* [GOAL]
In the entries that follow, how many lines contain the word "from"? Answer with the number only.

-- DATA ROWS start --

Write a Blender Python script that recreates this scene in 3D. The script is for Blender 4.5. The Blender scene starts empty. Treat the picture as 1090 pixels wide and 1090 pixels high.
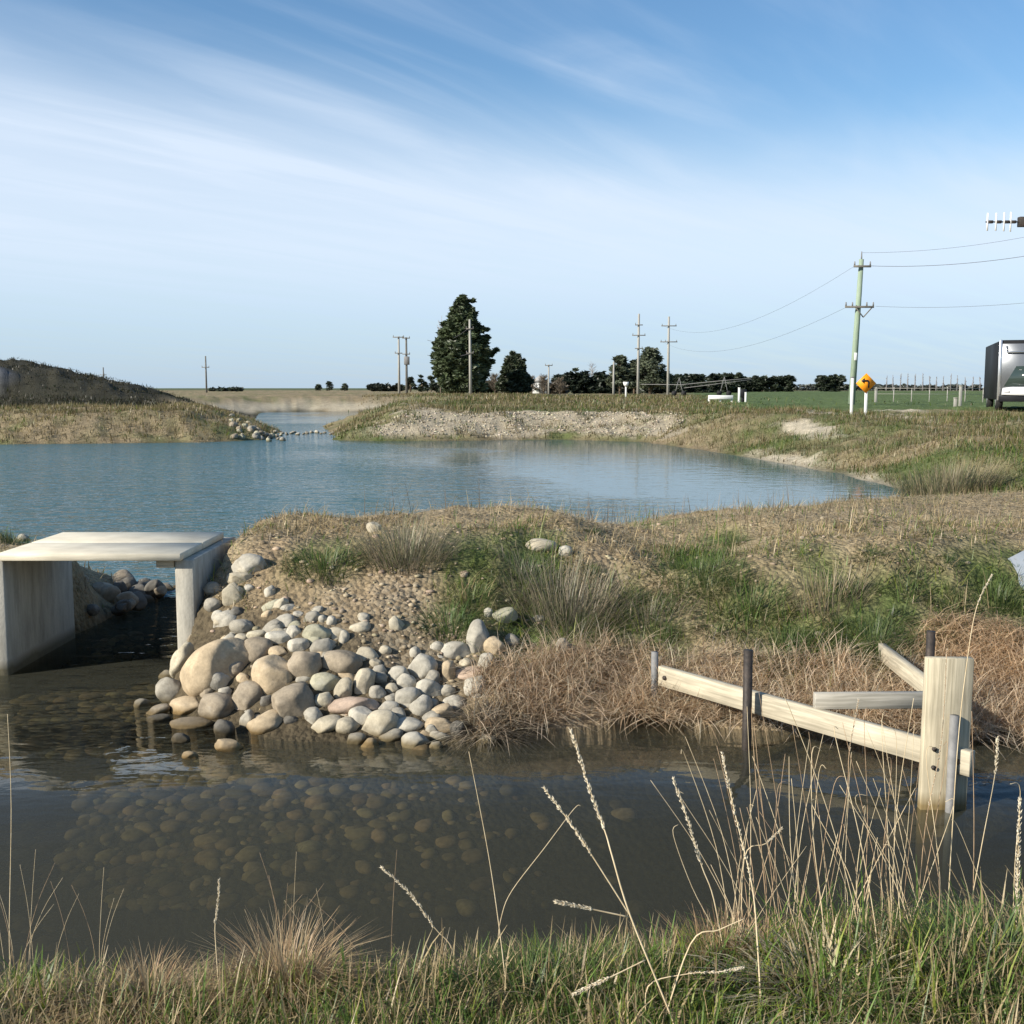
import bpy, math, random
import numpy as np
from mathutils import Matrix, Vector
random.seed(7); RNG = np.random.default_rng(7)
R = math.radians
sc = bpy.context.scene
COL = sc.collection
# ------------------------------------------------------------------ camera geometry (photo is 1090 px square)
F, PITCH, H = 1169.0, R(6.44), 2.0
CP, SP = math.cos(PITCH), math.sin(PITCH)
def ray(px, py):
    xc, yc = (px-545)/F, (545-py)/F
    return (xc, CP+yc*SP, -SP+yc*CP)
def at_y(px, py, y):
    d = ray(px, py); t = y/d[1]
    return (d[0]*t, y, H+d[2]*t)
def at_z(px, py, z=0.0):
    d = ray(px, py); t = (z-H)/d[2]
    return (d[0]*t, d[1]*t, z)
# ------------------------------------------------------------------ noise
def _hash(i, j, s):
    n = (i*374761393 + j*668265263 + s*974711) & 0x7fffffff
    n = ((n ^ (n >> 13))*1274126177) & 0x7fffffff
    return ((n ^ (n >> 16)) & 0xffff)/65535.0
def vnoise(x, y, s=0):
    x = np.asarray(x, float); y = np.asarray(y, float)
    xi = np.floor(x).astype(np.int64); yi = np.floor(y).astype(np.int64)
    u = x-xi; v = y-yi; u = u*u*(3-2*u); v = v*v*(3-2*v)
    a = _hash(xi, yi, s); b = _hash(xi+1, yi, s); c = _hash(xi, yi+1, s); d = _hash(xi+1, yi+1, s)
    return (a*(1-u)+b*u)*(1-v)+(c*(1-u)+d*u)*v
def fbm(x, y, s=0, o=4):
    t = 0; a = .5
    for k in range(o):
        t = t+a*vnoise(np.asarray(x)*2**k+k*17.3, np.asarray(y)*2**k-k*9.1, s+k); a *= .5
    return t/(1-.5**o)
def sstep(a, b, x):
    t = np.clip((np.asarray(x, float)-a)/(b-a), 0, 1); return t*t*(3-2*t)
def smin(a, b, k):
    h = np.clip(.5+.5*(b-a)/k, 0, 1); return b*(1-h)+a*h-k*h*(1-h)
def sd_poly(x, y, P):
    d = np.full(x.shape, 1e18); ins = np.zeros(x.shape, bool)
    n = len(P)
    for i in range(n):
        ax, ay = P[i-1]; bx, by = P[i]
        ex, ey = bx-ax, by-ay; wx, wy = x-ax, y-ay
        t = np.clip((wx*ex+wy*ey)/(ex*ex+ey*ey), 0, 1)
        d = np.minimum(d, (wx-ex*t)**2+(wy-ey*t)**2)
        if by != ay:
            c = ((ay > y) != (by > y)) & (x < (bx-ax)*(y-ay)/(by-ay)+ax); ins ^= c
    return np.where(ins, -1, 1)*np.sqrt(d)
# ------------------------------------------------------------------ terrain
POND = [(-3.5,7.4),(-2.36,7.4),(-2.36,8.7),(-2.35,10.5),(-2.2,12.2),(-1,13.2),(.5,14.6),(2.3,16.1),(4.5,17.6),(7.8,18.3),(7.7,23),(7.4,28),(6.9,31.4),(6.1,36),
        (4.8,41),(2,42.9),(-1.6,42),(-5.1,41.5),(-7,42.6),(-7.2,45),(-7.9,48),(-10,58),(-11,80),(-12,93),(-18,96),(-20.5,90),(-17.5,75),(-13.9,61),
        (-10.3,50),(-9.9,46),(-9.5,43),(-11.5,40.5),(-18,39.3),(-30,38),(-42,36),(-45,20),(-38,12.5),(-14,13),(-6,12.4),(-4.3,11.6),(-3.55,10.6),(-3.5,8.7)]
FX = [-12,-3.72,-3.5,-2.36,-2.2,-1.85,-1.35,-.5,-.1,.1,.75,1.5,2.6,5,12]
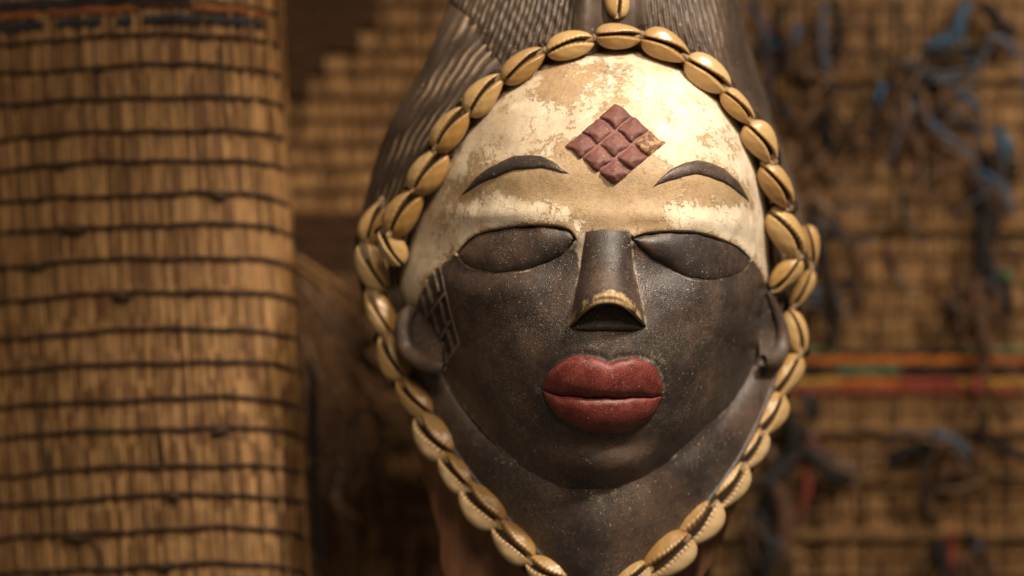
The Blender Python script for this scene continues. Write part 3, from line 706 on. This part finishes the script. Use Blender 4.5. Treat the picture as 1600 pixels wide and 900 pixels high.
# nose: flat-topped wedge with a cut underside
def nose():
    nu, nw = 60, 41; w = np.linspace(-1, 1, nw); W = np.sign(w) * np.abs(w) ** 0.85
    s = np.linspace(0, 1, nu) ** 0.9
    yend = 469 + 43 * np.abs(W) ** 2.6
    ytop = 357 + 6 * np.abs(W)
    rows_x, rows_y, rows_b = [], [], []
    for q in s:
        y = ytop + (yend - ytop) * q
        xl = np.interp(y, [355, 365, 420, 470, 513], [915, 912, 906, 896, 888]); xr = np.interp(y, [355, 365, 420, 470, 513], [983, 986, 991, 1003, 1011])
        xc, hw = (xl + xr) / 2, (xr - xl) / 2
        ridge = 9 + 52 * np.minimum(q / 0.93, 1) ** 1.1 - 4 * sstep(0.93, 1.0, q)
        prof = (1 - np.abs(W) ** 2.9) ** 0.75
        rows_x.append(xc + hw * W); rows_y.append(y); rows_b.append(ridge * prof - 3)
    X, Y, B = map(np.array, (rows_x, rows_y, rows_b))
    # underside: rim thickness, roof of the hollow, back wall, small ledge above the lip
    ux, uy, ub = [], [], []
    e6 = np.abs(W) ** 6; rim_x, rim_y, rim_b = X[-1], Y[-1], B[-1]
    pull = lambda k: (rim_x - 950) * (1 - k) + 950
    for k, dyy, fb in ((0.012, 1.5, 1.0), (0.03, 4.0, 0.98), (0.05, 6.0, 0.9), (0.055, 5.0, 0.6), (0.06, 3.0, 0.3), (0.06, 3.0, 0.16)):
        ux.append(pull(k)); uy.append(np.minimum(rim_y + dyy * (1 - e6), 513)); ub.append(np.maximum(rim_b * fb, 6) * (1 - e6) - 3 * e6)
    y0 = uy[-1]
    for q in np.linspace(0.15, 1, 8):
        ux.append(pull(0.06 * (1 - q))); uy.append(y0 * (1 - q) + 514 * q); ub.append((9 - 2 * q) * (1 - e6) - 3 * e6)
    ux.append(rim_x); uy.append(0 * W + 516.5); ub.append(0 * W - 4)
    X = np.r_[X, ux]; Y = np.r_[Y, uy]; B = np.r_[B, ub]
    Hn = F(X, np.minimum(Y, 513)) + B
    a = np.zeros(X.shape + (4,)); r = np.zeros(X.shape)
    n0 = len(s); r[: n0] = (sstep(0.80, 0.92, s)[:, None] * ((1 - 0.35 * np.abs(w) ** 2) * (0.74 + 0.26 * np.sin(4.2 * w + 0.5) + 0.12 * np.sin(17 * w)))[None, :]); r[n0:n0 + 2] = 0.9; r[n0 + 2:] = 0.1
    a[..., 1] = r
    q = np.zeros(X.shape); q[:n0] = 0.6 * np.exp(-((1 - np.abs(w)) / 0.10) ** 2)[None, :] + 0.12; a[..., 2] = q
    mesh_obj("nose", P(X, Y, Hn) - base_k, grid_faces(len(X), nw), M_DARK, mask, attrs={"paint": a})
nose()

# forehead lozenge of nine raised tiles (3 x 3, turned 45 degrees)
def tile(ci, cj):
    """cell corners from the traced grid, shrunk a little so grooves stay between the tiles"""
    top, right, bot, left = map(np.array, ((962, 159), (1041, 224), (961, 290), (881, 229)))
    def G(a, b): return top * (1 - a) * (1 - b) + right * a * (1 - b) + left * (1 - a) * b + bot * a * b
    n = 13; g = np.linspace(0, 1, n); AA, BB = np.meshgrid(g, g, indexing='ij')
    pad = 0.012
    a = (ci + pad + AA * (1 - 2 * pad)) / 3; b = (cj + pad + BB * (1 - 2 * pad)) / 3
    pts = top * ((1 - a) * (1 - b))[..., None] + right * (a * (1 - b))[..., None] + left * ((1 - a) * b)[..., None] + bot * (a * b)[..., None]
    X, Y = pts[..., 0], pts[..., 1]
    e = np.minimum(np.minimum(AA, 1 - AA), np.minimum(BB, 1 - BB)) * 2
    # asymmetric hip: crest shifted towards the lower edges
    hip = 15 * np.clip(np.minimum(np.minimum(AA / 0.62, (1 - AA) / 0.38), np.minimum(BB / 0.62, (1 - BB) / 0.38)), 0, 1) ** 0.62 * 0.82 + 0.9 * np.sin(X * 0.5 + ci) * np.sin(Y * 0.6 + cj)
    jit = random.uniform(0.85, 1.1)
    at = np.zeros(X.shape + (4,)); wear = {(2, 0): 0.48, (0, 2): 0.27, (2, 2): 0.27, (1, 0): 0.12}.get((ci, cj), 0.06)
    at[..., 1] = wear + 0.22 * np.exp(-(e / 0.16) ** 2); X = X + 1.0 * np.sin(Y * 0.3 + ci * 2); Y = Y + 1.0 * np.sin(X * 0.27 + cj)
    edge = e <= 0.001
    mesh_obj("scar_tile", P(X, Y, F(X, Y) + np.where(edge, -1.0, hip * jit + 1)) - base_k, grid_faces(n, n, flip=True), M_TILE, mask, attrs={"paint": at})
for i in range(3):
    for j in range(3): tile(i, j)
def tile_bed():
    top, right, bot, left = map(np.array, ((962, 157), (1043, 224), (961, 292), (879, 229))); g = np.linspace(0, 1, 20); a, b = np.meshgrid(g, g, indexing='ij')
    pts = top * ((1 - a) * (1 - b))[..., None] + right * (a * (1 - b))[..., None] + left * ((1 - a) * b)[..., None] + bot * (a * b)[..., None]
    e = np.minimum(np.minimum(a, 1 - a), np.minimum(b, 1 - b)); at = np.zeros(a.shape + (4,)); at[..., 1] = 0.30
    mesh_obj("scar_bed", P(pts[..., 0], pts[..., 1], F(pts[..., 0], pts[..., 1]) + np.where(e < 0.001, -3, 1.6)) - base_k, grid_faces(20, 20, flip=True), M_TILE, mask, attrs={"paint": at})
tile_bed()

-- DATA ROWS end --

* [ANSWER IN FULL]
3